Go through the records from the first line and retype each one exactly, stopping once the line with "S.camera = cam" is done. Pictures are left out.

──────

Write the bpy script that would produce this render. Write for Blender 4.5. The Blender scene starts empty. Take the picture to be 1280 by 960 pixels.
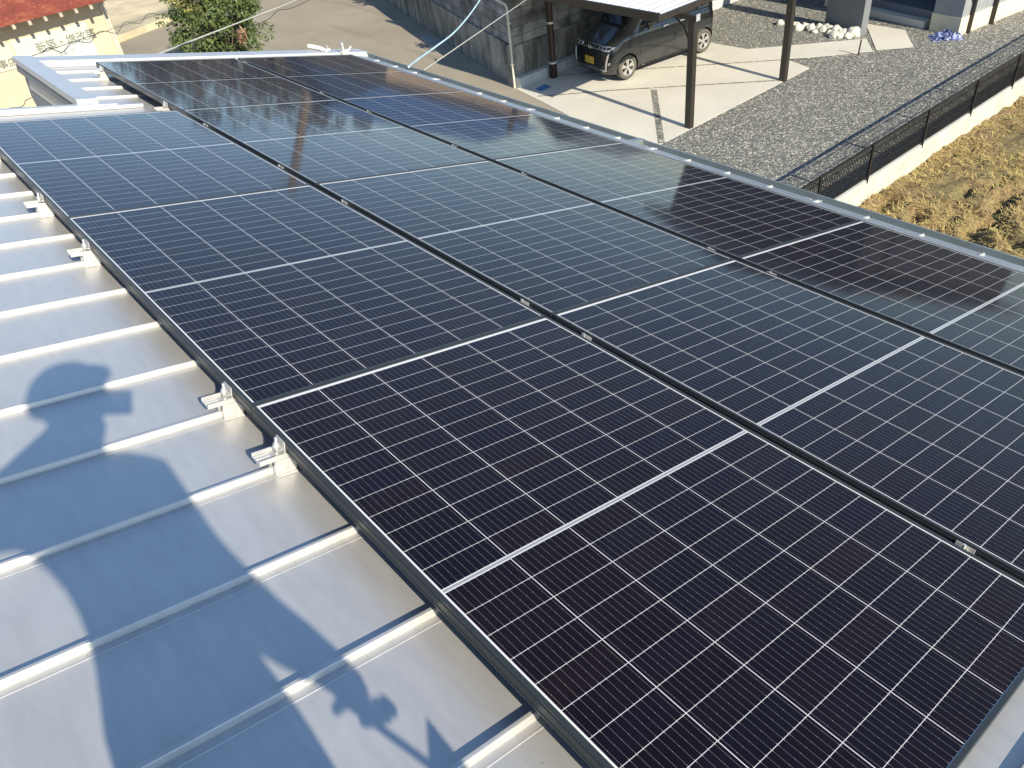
import bpy, bmesh, math, random
from mathutils import Vector, Matrix, noise
from mathutils.bvhtree import BVHTree

S = bpy.context.scene
COL = S.collection
R = math.radians
rnd = random.Random(7)

# ------------------------------------------------------------------ camera, sky, sun, exposure
CAM = Vector((-0.44058, -0.95898, 6.80))
RX = Vector((0.75497579, -0.64768699, -0.10253357))      # camera right
RY = Vector((-0.47366787, -0.43050069, -0.76831498))     # camera down
RZ = Vector((0.45348684, 0.62862606, -0.63180611))       # camera forward
cd = bpy.data.cameras.new('camera')
cam = bpy.data.objects.new('camera', cd)
COL.objects.link(cam)
cam.matrix_world = Matrix(((RX.x, -RY.x, -RZ.x, CAM.x), (RX.y, -RY.y, -RZ.y, CAM.y), (RX.z, -RY.z, -RZ.z, CAM.z), (0, 0, 0, 1)))
cd.sensor_width = 36.0
F = 989.3
cd.lens = F / 1280 * 36
cd.clip_start = 0.02
cd.clip_end = 3000
S.camera = cam

SUNV = Vector((0.0715, 0.842, -0.5348)).normalized()      # direction the light travels
SUN_EL = math.asin(-SUNV.z)
w = bpy.data.worlds.new('World')
S.world = w
w.use_nodes = True
nt = w.node_tree
sky = nt.nodes.new('ShaderNodeTexSky')
sky.sky_type = 'NISHITA'
sky.sun_disc = False
sky.sun_elevation = SUN_EL
sky.sun_rotation = math.atan2(-SUNV.x, -SUNV.y)
sky.air_density = 1.0
sky.dust_density = 0.15
sky.ozone_density = 3.5
bg = nt.nodes['Background']
nt.links.new(sky.outputs[0], bg.inputs[0])
bg.inputs[1].default_value = 0.125
sl = bpy.data.lights.new('sun', 'SUN')
sl.energy = 5.0
sl.angle = R(0.5)
sl.color = (1.0, 0.91, 0.745)
so = bpy.data.objects.new('sun', sl)
COL.objects.link(so)
so.rotation_euler = (-SUNV).to_track_quat('Z', 'Y').to_euler()
so.location = (0, -20, 40)
S.view_settings.view_transform = 'Standard'
S.view_settings.look = 'None'
S.view_settings.gamma = 1
S.view_settings.use_curve_mapping = False
S.view_settings.exposure = 0.70


# ------------------------------------------------------------------ helpers
def ray(x, y):
    return (RX * ((x - 640) / F) + RY * ((y - 480) / F) + RZ).normalized()


def gz(x, y, z=0.0):
    d = ray(x, y)
    return CAM + d * ((z - CAM.z) / d.z)


def gy(x, y, Y):
    d = ray(x, y)
    return CAM + d * ((Y - CAM.y) / d.y)


def at_depth(x, y, t):
    return CAM + ray(x, y) * t


class MB:
    def __init__(s):
        s.v, s.f, s.m = [], [], []

    def face(s, pts, m=0):
        i = len(s.v)
        s.v += [tuple(p) for p in pts]
        s.f.append(tuple(range(i, i + len(pts))))
        s.m.append(m)

    def box(s, a, b, m=0, M=None):
        x0, y0, z0 = a
        x1, y1, z1 = b
        c = [Vector(p) for p in ((x0, y0, z0), (x1, y0, z0), (x1, y1, z0), (x0, y1, z0), (x0, y0, z1), (x1, y0, z1), (x1, y1, z1), (x0, y1, z1))]
        if M is not None:
            c = [M @ p for p in c]
        i = len(s.v)
        s.v += [tuple(p) for p in c]
        for f in ((3, 2, 1, 0), (4, 5, 6, 7), (0, 1, 5, 4), (1, 2, 6, 5), (2, 3, 7, 6), (3, 0, 4, 7)):
            s.f.append(tuple(i + k for k in f))
            s.m.append(m)
        return s

    def tube(s, pts, r, n=10, m=0, cap=True):
        pts = [Vector(p) for p in pts]
        rs = r if isinstance(r, (list, tuple)) else [r] * len(pts)
        base = len(s.v)
        up = None
        for k, p in enumerate(pts):
            if k == 0:
                t = pts[1] - pts[0]
            elif k == len(pts) - 1:
                t = pts[-1] - pts[-2]
            else:
                t = pts[k + 1] - pts[k - 1]
            t.normalize()
            if up is None:
                up = Vector((0, 0, 1)) if abs(t.z) < 0.9 else Vector((1, 0, 0))
            a = t.cross(up).normalized()
            b = a.cross(t).normalized()
            up = b
            for q in range(n):
                an = 2 * math.pi * q / n
                s.v.append(tuple(p + (a * math.cos(an) + b * math.sin(an)) * rs[k]))
        for k in range(len(pts) - 1):
            for q in range(n):
                q2 = (q + 1) % n
                s.f.append((base + k * n + q, base + k * n + q2, base + (k + 1) * n + q2, base + (k + 1) * n + q))
                s.m.append(m)
        if cap:
            s.f.append(tuple(base + q for q in range(n))[::-1])
            s.m.append(m)
            s.f.append(tuple(base + (len(pts) - 1) * n + q for q in range(n)))
            s.m.append(m)
        return s

    def prism(s, poly, z0, z1, m=0):
        """vertical prism over an xy polygon"""
        n = len(poly)
        lo = [(p[0], p[1], z0) for p in poly]
        hi = [(p[0], p[1], z1) for p in poly]
        s.face(hi, m)
        s.face(lo[::-1], m)
        for k in range(n):
            j = (k + 1) % n
            s.face([lo[k], lo[j], hi[j], hi[k]], m)
        return s

    def extr(s, prof, axis_pts, m=0):
        """closed profile (list of 3d points) swept from offset a to offset b"""
        a, b = Vector(axis_pts[0]), Vector(axis_pts[1])
        A = [Vector(p) + a for p in prof]
        B = [Vector(p) + b for p in prof]
        n = len(prof)
        s.face(A[::-1], m)
        s.face(B, m)
        for k in range(n):
            j = (k + 1) % n
            s.face([A[k], A[j], B[j], B[k]], m)
        return s

    def build(s, name, mat, parent=None, smooth=False, bevel=0.0, merge=True, fixn=True):
        me = bpy.data.meshes.new(name)
        me.from_pydata(s.v, [], s.f)
        mats = mat if isinstance(mat, (list, tuple)) else [mat]
        for x in mats:
            me.materials.append(x)
        for p, k in zip(me.polygons, s.m):
            p.material_index = k
        if merge or bevel or fixn:
            bm = bmesh.new()
            bm.from_mesh(me)
            if merge:
                bmesh.ops.remove_doubles(bm, verts=bm.verts, dist=1e-5)
            if fixn:
                bmesh.ops.recalc_face_normals(bm, faces=bm.faces)
            if bevel:
                es = [e for e in bm.edges if len(e.link_faces) == 2 and e.calc_face_angle(0) > 0.6]
                bmesh.ops.bevel(bm, geom=es, offset=bevel, segments=2, profile=0.5, affect='EDGES', clamp_overlap=True)
            bm.to_mesh(me)
            bm.free()
        if smooth:
            for p in me.polygons:
                p.use_smooth = True
            try:
                me.set_sharp_from_angle(angle=R(smooth if smooth > 1 else 40))
            except Exception:
                pass
        o = bpy.data.objects.new(name, me)
        COL.objects.link(o)
        if parent is not None:
            o.parent = parent
        return o


def tag(o, label=None, cat=None, group=None, kind=None):
    if label:
        o['label'] = label
    if cat:
        o['category'] = cat
    if group:
        o['group'] = group
    if kind:
        o['kind'] = kind
    return o


def empty(name, label, cat, loc=(0, 0, 0), group=None, M=None):
    o = bpy.data.objects.new(name, None)
    o.empty_display_size = 0.1
    COL.objects.link(o)
    if M is not None:
        o.matrix_world = M
    else:
        o.location = loc
    return tag(o, label, cat, group)


def dup(root, label, M=None, loc=None, group=None):
    r = root.copy()
    COL.objects.link(r)
    if M is not None:
        r.matrix_world = M
    if loc is not None:
        r.location = loc
    r['label'] = label
    if group:
        r['group'] = group
    for ch in list(root.children):
        c = ch.copy()
        COL.objects.link(c)
        c.parent = r
        for g in list(ch.children):
            d = g.copy()
            COL.objects.link(d)
            d.parent = c
    return r


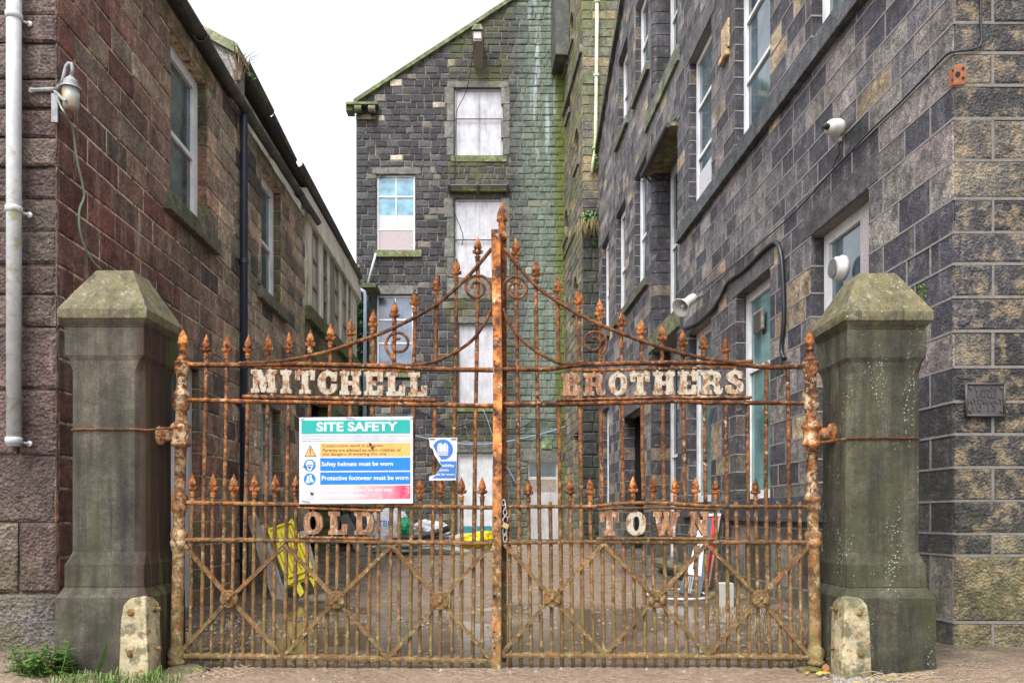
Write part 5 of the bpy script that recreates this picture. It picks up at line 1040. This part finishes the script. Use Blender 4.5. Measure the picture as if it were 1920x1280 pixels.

──────

-- Finished answer --
Write the bpy script that would produce this render. Write for Blender 4.5. The Blender scene starts empty. Take the picture to be 1280 by 960 pixels.
import bpy, bmesh, math, random
from mathutils import Vector, Matrix, noise
from mathutils.bvhtree import BVHTree

S = bpy.context.scene
COL = S.collection
R = math.radians
rnd = random.Random(7)

# ------------------------------------------------------------------ camera, sky, sun, exposure
CAM = Vector((-0.44058, -0.95898, 6.80))
RX = Vector((0.75497579, -0.64768699, -0.10253357))      # camera right
RY = Vector((-0.47366787, -0.43050069, -0.76831498))     # camera down
RZ = Vector((0.45348684, 0.62862606, -0.63180611))       # camera forward
cd = bpy.data.cameras.new('camera')
cam = bpy.data.objects.new('camera', cd)
COL.objects.link(cam)
cam.matrix_world = Matrix(((RX.x, -RY.x, -RZ.x, CAM.x), (RX.y, -RY.y, -RZ.y, CAM.y), (RX.z, -RY.z, -RZ.z, CAM.z), (0, 0, 0, 1)))
cd.sensor_width = 36.0
F = 989.3
cd.lens = F / 1280 * 36
cd.clip_start = 0.02
cd.clip_end = 3000
S.camera = cam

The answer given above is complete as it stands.